What you have to do.
Write out the material again word for word, dropping any images it holds.

Information shown.
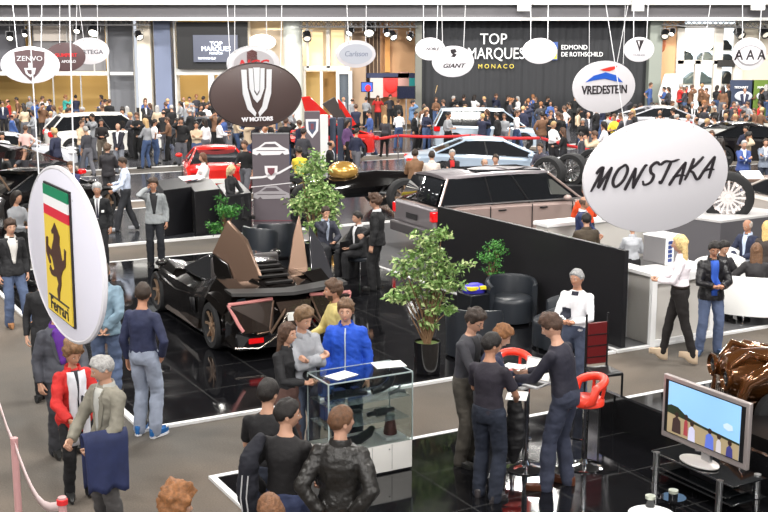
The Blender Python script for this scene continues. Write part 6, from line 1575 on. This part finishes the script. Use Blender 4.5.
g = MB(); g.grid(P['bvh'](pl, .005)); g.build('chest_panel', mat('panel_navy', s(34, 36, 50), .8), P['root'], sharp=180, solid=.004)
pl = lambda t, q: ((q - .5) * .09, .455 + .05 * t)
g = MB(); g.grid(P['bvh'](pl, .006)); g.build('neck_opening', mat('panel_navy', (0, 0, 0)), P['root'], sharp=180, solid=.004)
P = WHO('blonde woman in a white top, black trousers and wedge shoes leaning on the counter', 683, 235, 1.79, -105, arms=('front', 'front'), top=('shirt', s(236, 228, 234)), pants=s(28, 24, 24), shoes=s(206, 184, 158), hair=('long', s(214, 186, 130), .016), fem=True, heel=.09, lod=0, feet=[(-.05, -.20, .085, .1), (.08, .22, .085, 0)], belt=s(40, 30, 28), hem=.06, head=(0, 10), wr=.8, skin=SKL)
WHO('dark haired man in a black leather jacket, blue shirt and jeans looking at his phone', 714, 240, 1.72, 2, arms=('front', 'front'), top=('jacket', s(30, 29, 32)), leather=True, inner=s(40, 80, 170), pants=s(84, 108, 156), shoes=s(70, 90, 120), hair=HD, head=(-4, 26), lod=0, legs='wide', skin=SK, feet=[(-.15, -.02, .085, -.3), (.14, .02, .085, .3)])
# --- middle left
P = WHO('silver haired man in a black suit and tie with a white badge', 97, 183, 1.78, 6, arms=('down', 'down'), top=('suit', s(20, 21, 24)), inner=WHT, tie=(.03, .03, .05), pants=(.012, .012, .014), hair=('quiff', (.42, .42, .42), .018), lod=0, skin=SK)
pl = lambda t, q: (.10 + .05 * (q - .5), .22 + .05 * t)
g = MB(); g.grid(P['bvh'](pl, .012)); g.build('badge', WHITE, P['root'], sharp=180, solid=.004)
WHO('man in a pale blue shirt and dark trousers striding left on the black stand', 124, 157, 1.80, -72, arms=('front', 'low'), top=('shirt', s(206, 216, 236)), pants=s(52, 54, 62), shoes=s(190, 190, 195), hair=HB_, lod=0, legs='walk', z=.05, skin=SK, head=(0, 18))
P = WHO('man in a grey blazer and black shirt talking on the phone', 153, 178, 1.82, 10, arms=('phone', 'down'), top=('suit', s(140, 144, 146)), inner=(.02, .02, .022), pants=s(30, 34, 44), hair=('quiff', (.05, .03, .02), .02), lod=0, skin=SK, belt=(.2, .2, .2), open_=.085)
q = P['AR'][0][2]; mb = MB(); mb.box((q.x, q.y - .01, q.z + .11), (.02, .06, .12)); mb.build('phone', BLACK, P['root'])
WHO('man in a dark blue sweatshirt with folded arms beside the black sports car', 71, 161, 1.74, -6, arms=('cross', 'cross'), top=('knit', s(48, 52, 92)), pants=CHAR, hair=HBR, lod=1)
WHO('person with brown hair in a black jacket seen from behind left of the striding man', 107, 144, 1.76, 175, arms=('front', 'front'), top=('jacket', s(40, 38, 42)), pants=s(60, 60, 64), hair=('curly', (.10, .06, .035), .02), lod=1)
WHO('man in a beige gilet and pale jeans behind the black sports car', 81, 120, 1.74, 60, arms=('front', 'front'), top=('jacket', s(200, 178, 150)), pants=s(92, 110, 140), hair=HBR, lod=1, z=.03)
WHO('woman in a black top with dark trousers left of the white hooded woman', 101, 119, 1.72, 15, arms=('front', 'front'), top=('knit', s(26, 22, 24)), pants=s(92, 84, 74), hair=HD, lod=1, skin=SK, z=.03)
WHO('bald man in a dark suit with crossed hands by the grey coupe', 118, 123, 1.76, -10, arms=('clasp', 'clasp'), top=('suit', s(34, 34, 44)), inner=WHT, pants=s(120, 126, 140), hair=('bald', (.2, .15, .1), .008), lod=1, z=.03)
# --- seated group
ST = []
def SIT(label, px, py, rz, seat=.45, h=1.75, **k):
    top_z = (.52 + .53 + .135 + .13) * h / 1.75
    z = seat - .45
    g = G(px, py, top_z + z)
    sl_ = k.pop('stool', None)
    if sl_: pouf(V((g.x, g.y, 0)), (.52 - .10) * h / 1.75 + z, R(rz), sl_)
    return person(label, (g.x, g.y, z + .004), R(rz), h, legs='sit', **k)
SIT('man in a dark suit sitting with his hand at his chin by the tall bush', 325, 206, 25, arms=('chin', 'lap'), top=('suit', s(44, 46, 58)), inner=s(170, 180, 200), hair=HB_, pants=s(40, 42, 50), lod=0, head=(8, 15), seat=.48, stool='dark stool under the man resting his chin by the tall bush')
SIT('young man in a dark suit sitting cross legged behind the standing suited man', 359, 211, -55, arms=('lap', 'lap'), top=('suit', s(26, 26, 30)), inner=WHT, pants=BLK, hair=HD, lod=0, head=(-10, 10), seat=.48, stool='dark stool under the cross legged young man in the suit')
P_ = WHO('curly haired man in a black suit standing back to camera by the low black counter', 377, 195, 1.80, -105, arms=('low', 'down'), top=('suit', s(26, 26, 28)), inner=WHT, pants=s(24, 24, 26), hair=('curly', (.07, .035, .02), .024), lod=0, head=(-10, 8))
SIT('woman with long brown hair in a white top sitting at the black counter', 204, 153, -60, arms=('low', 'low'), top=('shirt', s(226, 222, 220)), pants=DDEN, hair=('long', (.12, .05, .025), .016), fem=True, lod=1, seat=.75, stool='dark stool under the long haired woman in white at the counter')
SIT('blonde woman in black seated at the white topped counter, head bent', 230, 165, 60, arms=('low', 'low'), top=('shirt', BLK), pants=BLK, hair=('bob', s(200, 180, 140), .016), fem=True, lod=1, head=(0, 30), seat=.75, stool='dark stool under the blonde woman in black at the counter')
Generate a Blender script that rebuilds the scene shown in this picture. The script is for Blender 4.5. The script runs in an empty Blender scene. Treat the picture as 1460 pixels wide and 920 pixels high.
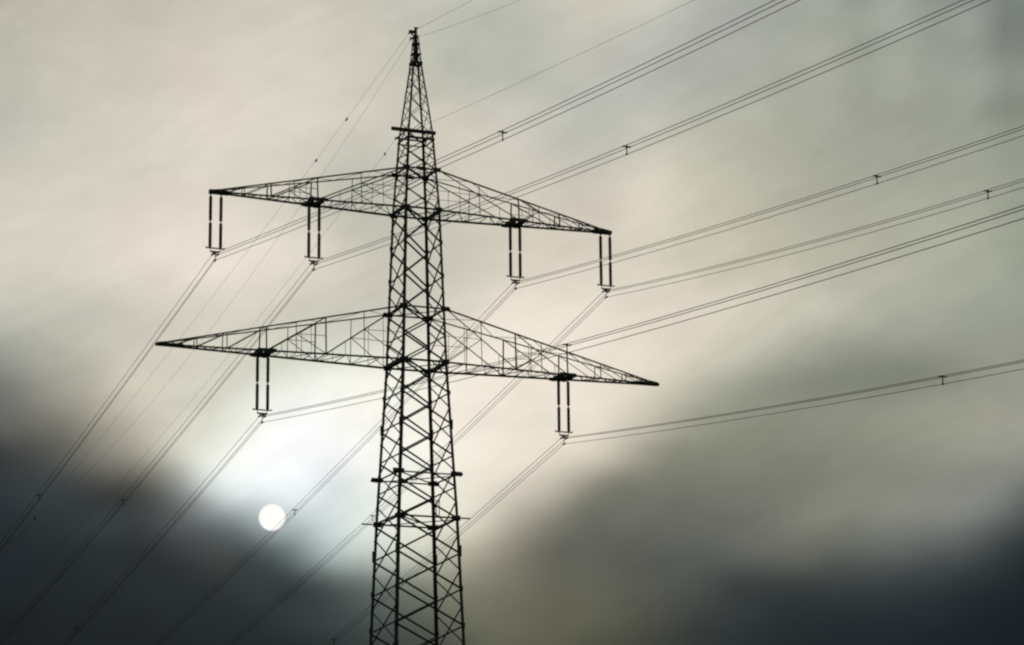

Answer.
The Blender Python script for this scene continues. Write part 6, from line 1575 on. This part finishes the script. Use Blender 4.5.
g = MB(); g.grid(P['bvh'](pl, .005)); g.build('chest_panel', mat('panel_navy', s(34, 36, 50), .8), P['root'], sharp=180, solid=.004)
pl = lambda t, q: ((q - .5) * .09, .455 + .05 * t)
g = MB(); g.grid(P['bvh'](pl, .006)); g.build('neck_opening', mat('panel_navy', (0, 0, 0)), P['root'], sharp=180, solid=.004)
P = WHO('blonde woman in a white top, black trousers and wedge shoes leaning on the counter', 683, 235, 1.79, -105, arms=('front', 'front'), top=('shirt', s(236, 228, 234)), pants=s(28, 24, 24), shoes=s(206, 184, 158), hair=('long', s(214, 186, 130), .016), fem=True, heel=.09, lod=0, feet=[(-.05, -.20, .085, .1), (.08, .22, .085, 0)], belt=s(40, 30, 28), hem=.06, head=(0, 10), wr=.8, skin=SKL)
WHO('dark haired man in a black leather jacket, blue shirt and jeans looking at his phone', 714, 240, 1.72, 2, arms=('front', 'front'), top=('jacket', s(30, 29, 32)), leather=True, inner=s(40, 80, 170), pants=s(84, 108, 156), shoes=s(70, 90, 120), hair=HD, head=(-4, 26), lod=0, legs='wide', skin=SK, feet=[(-.15, -.02, .085, -.3), (.14, .02, .085, .3)])
# --- middle left
P = WHO('silver haired man in a black suit and tie with a white badge', 97, 183, 1.78, 6, arms=('down', 'down'), top=('suit', s(20, 21, 24)), inner=WHT, tie=(.03, .03, .05), pants=(.012, .012, .014), hair=('quiff', (.42, .42, .42), .018), lod=0, skin=SK)
pl = lambda t, q: (.10 + .05 * (q - .5), .22 + .05 * t)
g = MB(); g.grid(P['bvh'](pl, .012)); g.build('badge', WHITE, P['root'], sharp=180, solid=.004)
WHO('man in a pale blue shirt and dark trousers striding left on the black stand', 124, 157, 1.80, -72, arms=('front', 'low'), top=('shirt', s(206, 216, 236)), pants=s(52, 54, 62), shoes=s(190, 190, 195), hair=HB_, lod=0, legs='walk', z=.05, skin=SK, head=(0, 18))
P = WHO('man in a grey blazer and black shirt talking on the phone', 153, 178, 1.82, 10, arms=('phone', 'down'), top=('suit', s(140, 144, 146)), inner=(.02, .02, .022), pants=s(30, 34, 44), hair=('quiff', (.05, .03, .02), .02), lod=0, skin=SK, belt=(.2, .2, .2), open_=.085)
q = P['AR'][0][2]; mb = MB(); mb.box((q.x, q.y - .01, q.z + .11), (.02, .06, .12)); mb.build('phone', BLACK, P['root'])
WHO('man in a dark blue sweatshirt with folded arms beside the black sports car', 71, 161, 1.74, -6, arms=('cross', 'cross'), top=('knit', s(48, 52, 92)), pants=CHAR, hair=HBR, lod=1)
WHO('person with brown hair in a black jacket seen from behind left of the striding man', 107, 144, 1.76, 175, arms=('front', 'front'), top=('jacket', s(40, 38, 42)), pants=s(60, 60, 64), hair=('curly', (.10, .06, .035), .02), lod=1)
WHO('man in a beige gilet and pale jeans behind the black sports car', 81, 120, 1.74, 60, arms=('front', 'front'), top=('jacket', s(200, 178, 150)), pants=s(92, 110, 140), hair=HBR, lod=1, z=.03)
WHO('woman in a black top with dark trousers left of the white hooded woman', 101, 119, 1.72, 15, arms=('front', 'front'), top=('knit', s(26, 22, 24)), pants=s(92, 84, 74), hair=HD, lod=1, skin=SK, z=.03)
WHO('bald man in a dark suit with crossed hands by the grey coupe', 118, 123, 1.76, -10, arms=('clasp', 'clasp'), top=('suit', s(34, 34, 44)), inner=WHT, pants=s(120, 126, 140), hair=('bald', (.2, .15, .1), .008), lod=1, z=.03)
# --- seated group
ST = []
def SIT(label, px, py, rz, seat=.45, h=1.75, **k):
    top_z = (.52 + .53 + .135 + .13) * h / 1.75
    z = seat - .45
    g = G(px, py, top_z + z)
    sl_ = k.pop('stool', None)
    if sl_: pouf(V((g.x, g.y, 0)), (.52 - .10) * h / 1.75 + z, R(rz), sl_)
    return person(label, (g.x, g.y, z + .004), R(rz), h, legs='sit', **k)
SIT('man in a dark suit sitting with his hand at his chin by the tall bush', 325, 206, 25, arms=('chin', 'lap'), top=('suit', s(44, 46, 58)), inner=s(170, 180, 200), hair=HB_, pants=s(40, 42, 50), lod=0, head=(8, 15), seat=.48, stool='dark stool under the man resting his chin by the tall bush')
SIT('young man in a dark suit sitting cross legged behind the standing suited man', 359, 211, -55, arms=('lap', 'lap'), top=('suit', s(26, 26, 30)), inner=WHT, pants=BLK, hair=HD, lod=0, head=(-10, 10), seat=.48, stool='dark stool under the cross legged young man in the suit')
P_ = WHO('curly haired man in a black suit standing back to camera by the low black counter', 377, 195, 1.80, -105, arms=('low', 'down'), top=('suit', s(26, 26, 28)), inner=WHT, pants=s(24, 24, 26), hair=('curly', (.07, .035, .02), .024), lod=0, head=(-10, 8))
SIT('woman with long brown hair in a white top sitting at the black counter', 204, 153, -60, arms=('low', 'low'), top=('shirt', s(226, 222, 220)), pants=DDEN, hair=('long', (.12, .05, .025), .016), fem=True, lod=1, seat=.75, stool='dark stool under the long haired woman in white at the counter')
SIT('blonde woman in black seated at the white topped counter, head bent', 230, 165, 60, arms=('low', 'low'), top=('shirt', BLK), pants=BLK, hair=('bob', s(200, 180, 140), .016), fem=True, lod=1, head=(0, 30), seat=.75, stool='dark stool under the blonde woman in black at the counter')
Generate a Blender script that rebuilds the scene shown in this picture. The script is for Blender 4.5. The script runs in an empty Blender scene. Treat the picture as 1460 pixels wide and 920 pixels high.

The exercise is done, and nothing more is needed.